**What to produce**
Take the lines from the beginning of the data below through the line holding "COL = SC.collection" and return exactly those.

------ Information provided

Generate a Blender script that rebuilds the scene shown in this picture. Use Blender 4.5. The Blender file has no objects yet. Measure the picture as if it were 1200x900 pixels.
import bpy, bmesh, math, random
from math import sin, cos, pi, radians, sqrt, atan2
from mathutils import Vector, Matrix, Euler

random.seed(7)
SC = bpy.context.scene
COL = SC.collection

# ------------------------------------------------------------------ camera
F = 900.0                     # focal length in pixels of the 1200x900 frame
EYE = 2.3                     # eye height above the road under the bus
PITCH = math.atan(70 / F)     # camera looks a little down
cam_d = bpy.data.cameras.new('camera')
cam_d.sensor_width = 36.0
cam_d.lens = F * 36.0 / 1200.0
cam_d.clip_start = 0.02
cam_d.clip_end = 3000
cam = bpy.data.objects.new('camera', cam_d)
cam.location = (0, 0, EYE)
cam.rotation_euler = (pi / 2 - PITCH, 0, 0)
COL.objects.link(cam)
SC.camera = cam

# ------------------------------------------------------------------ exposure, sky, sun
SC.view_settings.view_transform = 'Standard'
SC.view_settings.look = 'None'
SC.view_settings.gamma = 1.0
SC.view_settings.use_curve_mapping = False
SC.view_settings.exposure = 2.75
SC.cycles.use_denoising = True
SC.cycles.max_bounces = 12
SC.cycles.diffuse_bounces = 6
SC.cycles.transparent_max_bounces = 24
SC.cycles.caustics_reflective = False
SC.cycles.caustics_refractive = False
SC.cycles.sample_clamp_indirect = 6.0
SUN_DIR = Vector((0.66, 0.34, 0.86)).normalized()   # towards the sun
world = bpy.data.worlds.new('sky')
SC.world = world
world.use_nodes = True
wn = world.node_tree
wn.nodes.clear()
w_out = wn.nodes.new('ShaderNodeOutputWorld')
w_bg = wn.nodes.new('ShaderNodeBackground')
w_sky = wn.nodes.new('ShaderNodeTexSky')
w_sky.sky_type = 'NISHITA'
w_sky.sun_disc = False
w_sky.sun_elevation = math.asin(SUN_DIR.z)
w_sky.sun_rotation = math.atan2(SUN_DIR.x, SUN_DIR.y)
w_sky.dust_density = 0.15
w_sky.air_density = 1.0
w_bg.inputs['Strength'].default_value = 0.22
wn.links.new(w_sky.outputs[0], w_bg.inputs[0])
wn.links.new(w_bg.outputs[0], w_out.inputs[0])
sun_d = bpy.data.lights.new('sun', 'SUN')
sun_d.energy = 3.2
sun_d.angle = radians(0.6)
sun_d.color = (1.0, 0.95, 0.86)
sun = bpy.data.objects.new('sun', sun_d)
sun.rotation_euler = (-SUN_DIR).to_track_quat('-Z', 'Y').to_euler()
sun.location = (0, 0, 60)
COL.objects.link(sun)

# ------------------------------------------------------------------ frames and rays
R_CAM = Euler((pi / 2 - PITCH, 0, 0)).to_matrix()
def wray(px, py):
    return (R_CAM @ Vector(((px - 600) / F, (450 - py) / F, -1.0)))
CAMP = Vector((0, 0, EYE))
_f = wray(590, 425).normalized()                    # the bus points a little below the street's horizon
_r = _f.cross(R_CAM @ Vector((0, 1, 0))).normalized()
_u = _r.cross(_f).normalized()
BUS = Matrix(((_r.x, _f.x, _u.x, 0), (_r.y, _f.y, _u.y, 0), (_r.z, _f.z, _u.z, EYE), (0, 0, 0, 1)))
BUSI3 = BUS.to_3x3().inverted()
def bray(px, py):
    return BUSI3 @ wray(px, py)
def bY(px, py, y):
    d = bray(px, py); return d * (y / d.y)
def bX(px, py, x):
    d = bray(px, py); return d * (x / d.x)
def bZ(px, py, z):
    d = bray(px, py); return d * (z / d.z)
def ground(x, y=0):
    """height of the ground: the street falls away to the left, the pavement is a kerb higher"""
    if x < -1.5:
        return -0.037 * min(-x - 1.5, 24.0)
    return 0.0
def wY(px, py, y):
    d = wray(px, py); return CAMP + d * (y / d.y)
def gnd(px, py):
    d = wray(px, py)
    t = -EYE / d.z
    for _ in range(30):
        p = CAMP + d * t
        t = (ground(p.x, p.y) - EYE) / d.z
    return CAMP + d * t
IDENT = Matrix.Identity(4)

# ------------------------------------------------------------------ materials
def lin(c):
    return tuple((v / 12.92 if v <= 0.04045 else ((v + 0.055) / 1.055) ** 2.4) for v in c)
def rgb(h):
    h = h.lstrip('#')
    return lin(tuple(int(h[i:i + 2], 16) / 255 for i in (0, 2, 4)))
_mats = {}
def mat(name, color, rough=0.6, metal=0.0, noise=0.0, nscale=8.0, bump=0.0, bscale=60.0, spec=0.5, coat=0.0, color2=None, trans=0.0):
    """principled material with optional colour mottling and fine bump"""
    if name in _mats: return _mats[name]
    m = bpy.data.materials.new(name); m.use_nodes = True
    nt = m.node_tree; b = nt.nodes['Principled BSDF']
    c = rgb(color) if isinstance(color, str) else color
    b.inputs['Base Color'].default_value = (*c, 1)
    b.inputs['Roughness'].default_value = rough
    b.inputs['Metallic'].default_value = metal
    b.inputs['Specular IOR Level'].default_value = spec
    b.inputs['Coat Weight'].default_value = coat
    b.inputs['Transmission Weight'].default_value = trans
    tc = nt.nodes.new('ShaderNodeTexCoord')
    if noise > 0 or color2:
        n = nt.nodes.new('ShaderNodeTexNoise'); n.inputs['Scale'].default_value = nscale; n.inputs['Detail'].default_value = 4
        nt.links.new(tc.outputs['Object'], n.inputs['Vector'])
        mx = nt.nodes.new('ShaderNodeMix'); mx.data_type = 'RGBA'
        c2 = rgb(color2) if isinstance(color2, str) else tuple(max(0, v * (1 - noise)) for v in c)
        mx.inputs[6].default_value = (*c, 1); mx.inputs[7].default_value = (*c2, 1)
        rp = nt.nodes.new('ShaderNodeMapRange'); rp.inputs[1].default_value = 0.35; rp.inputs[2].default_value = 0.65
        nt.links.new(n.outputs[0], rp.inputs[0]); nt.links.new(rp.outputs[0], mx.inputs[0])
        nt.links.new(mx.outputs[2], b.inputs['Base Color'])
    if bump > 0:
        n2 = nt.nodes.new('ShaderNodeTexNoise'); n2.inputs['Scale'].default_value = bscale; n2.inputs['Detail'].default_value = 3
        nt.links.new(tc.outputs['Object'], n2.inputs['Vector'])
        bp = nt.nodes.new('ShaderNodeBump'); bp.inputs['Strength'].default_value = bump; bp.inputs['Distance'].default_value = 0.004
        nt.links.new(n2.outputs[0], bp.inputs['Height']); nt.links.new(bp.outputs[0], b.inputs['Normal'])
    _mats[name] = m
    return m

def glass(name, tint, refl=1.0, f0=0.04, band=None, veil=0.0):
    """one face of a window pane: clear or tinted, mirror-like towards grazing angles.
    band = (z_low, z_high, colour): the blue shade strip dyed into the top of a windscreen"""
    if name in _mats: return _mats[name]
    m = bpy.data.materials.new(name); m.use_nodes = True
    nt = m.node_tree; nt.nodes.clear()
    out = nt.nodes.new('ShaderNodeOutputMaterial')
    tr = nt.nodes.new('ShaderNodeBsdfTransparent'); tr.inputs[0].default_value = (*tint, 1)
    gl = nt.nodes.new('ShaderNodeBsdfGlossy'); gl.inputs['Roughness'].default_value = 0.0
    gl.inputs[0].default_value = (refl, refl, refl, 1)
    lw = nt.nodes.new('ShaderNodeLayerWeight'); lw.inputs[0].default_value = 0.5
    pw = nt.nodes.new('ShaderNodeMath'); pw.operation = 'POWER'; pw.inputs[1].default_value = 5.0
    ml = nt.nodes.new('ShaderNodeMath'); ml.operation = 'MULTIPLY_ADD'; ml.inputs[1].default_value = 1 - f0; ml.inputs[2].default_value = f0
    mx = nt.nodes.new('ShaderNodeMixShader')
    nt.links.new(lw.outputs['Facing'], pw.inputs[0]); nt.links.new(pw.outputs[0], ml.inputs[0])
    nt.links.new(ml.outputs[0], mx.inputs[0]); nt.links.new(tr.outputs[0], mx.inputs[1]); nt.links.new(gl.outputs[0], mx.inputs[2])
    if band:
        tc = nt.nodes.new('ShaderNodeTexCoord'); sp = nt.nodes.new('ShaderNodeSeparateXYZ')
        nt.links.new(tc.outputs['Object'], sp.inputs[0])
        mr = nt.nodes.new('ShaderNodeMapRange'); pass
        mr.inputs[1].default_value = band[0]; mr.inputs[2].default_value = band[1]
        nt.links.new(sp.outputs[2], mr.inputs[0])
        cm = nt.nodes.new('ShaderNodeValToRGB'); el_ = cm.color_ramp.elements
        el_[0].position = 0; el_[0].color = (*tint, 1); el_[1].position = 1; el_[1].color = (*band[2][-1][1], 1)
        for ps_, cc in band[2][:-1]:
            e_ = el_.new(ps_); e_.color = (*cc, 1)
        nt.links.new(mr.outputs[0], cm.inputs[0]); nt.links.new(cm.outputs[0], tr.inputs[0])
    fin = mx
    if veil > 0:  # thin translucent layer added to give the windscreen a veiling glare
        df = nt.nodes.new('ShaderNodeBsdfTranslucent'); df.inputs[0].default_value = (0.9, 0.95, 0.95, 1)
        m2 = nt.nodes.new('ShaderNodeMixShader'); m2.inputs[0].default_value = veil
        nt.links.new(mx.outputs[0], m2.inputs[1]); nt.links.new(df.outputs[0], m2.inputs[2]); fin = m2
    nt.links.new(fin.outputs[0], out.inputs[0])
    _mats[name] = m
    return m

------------

**Final result**
Generate a Blender script that rebuilds the scene shown in this picture. Use Blender 4.5. The Blender file has no objects yet. Measure the picture as if it were 1200x900 pixels.
import bpy, bmesh, math, random
from math import sin, cos, pi, radians, sqrt, atan2
from mathutils import Vector, Matrix, Euler

random.seed(7)
SC = bpy.context.scene
COL = SC.collection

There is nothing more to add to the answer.